In any event, I also dissent from the judgment and the opinion of the majority because I cannot agree with the majority’s severe restriction of the sacrosanct right of referendum. What is particularly disturbing is that the majority completely ignores the clear wording of the drafters of Section If, Article II and turns the enabling provision into an affirmative limitation on the right of referendum. I continue to believe that our original decision in Buckeye is correct, is supported by law, and, most importantly, reflects the fundamental precepts upon which our state and country are based. In that regard it is interesting to recall, during this time of the year, July 4, when we celebrate the founding of our country and our Declaration of Independence, that that sacred document contains the words “[t]hat to secure these rights, Governments are instituted among Men, deriving their just powers from the consent of the governed.” (Emphasis added.) Today, the majority tells the citizens of Cuyahoga Falls, and all other communities and citizens likely situated, that what they have voted into their charters means nothing because if the charter provision in question here can be negated by the waving of the four-vote magic wand, then no charter provision is truly sacred. So much for “just powers” being derived “from the consent of the governed.” Given today’s holding, Section 2, Article I of the Ohio Constitution should now read that “[a]ll political power is [no longer] inherent in the people.”

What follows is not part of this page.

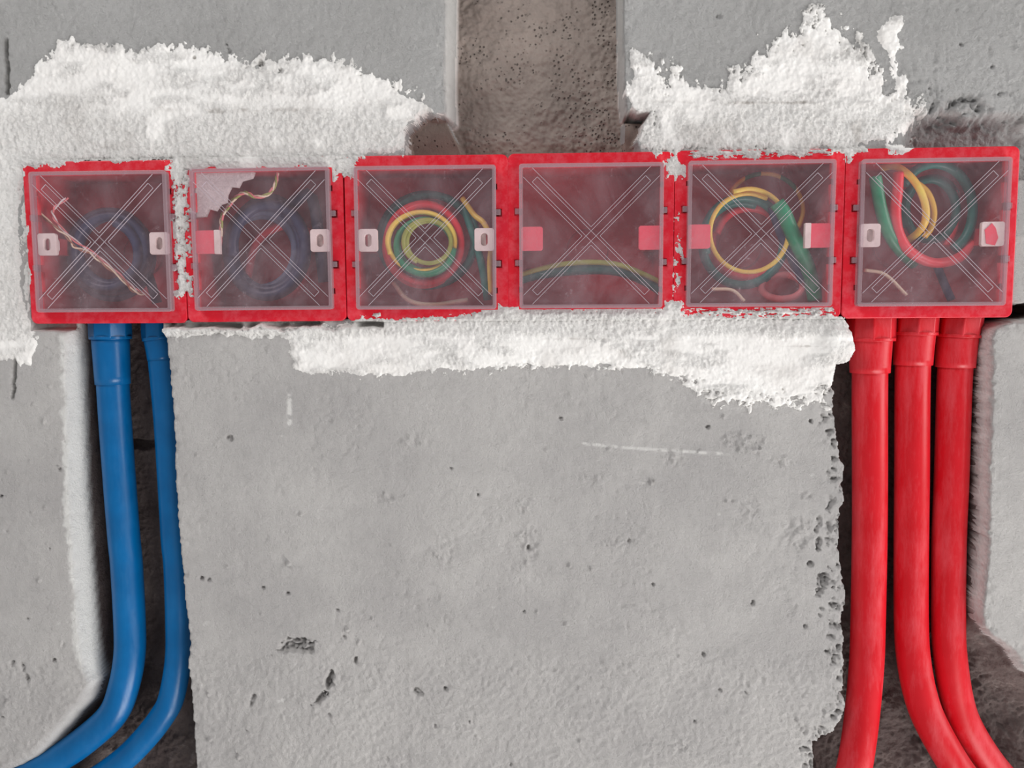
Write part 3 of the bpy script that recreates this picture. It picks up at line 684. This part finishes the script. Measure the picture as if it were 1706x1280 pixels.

Finally, this case is not about missionaries, separation of powers, length of terms of office, the President, or a “disfavored contract with a school principal.” This case is about Home Rule Charters voted into existence by electors in municipalities all across this state having nothing to do, of course, with the parade of horribles assembled in the concurring opinion. The citizens of a municipality have the authority to establish the means and methods to govern their own affairs.

Accordingly, I dissent. I would deny the motion for reconsideration and follow our decision reported in 81 Ohio St.3d 559, 692 N.E.2d 997, which affirmed the well-reasoned judgment of the court of appeals.

Resnick and F.E. Sweeney, JJ., concur in the foregoing dissenting opinion.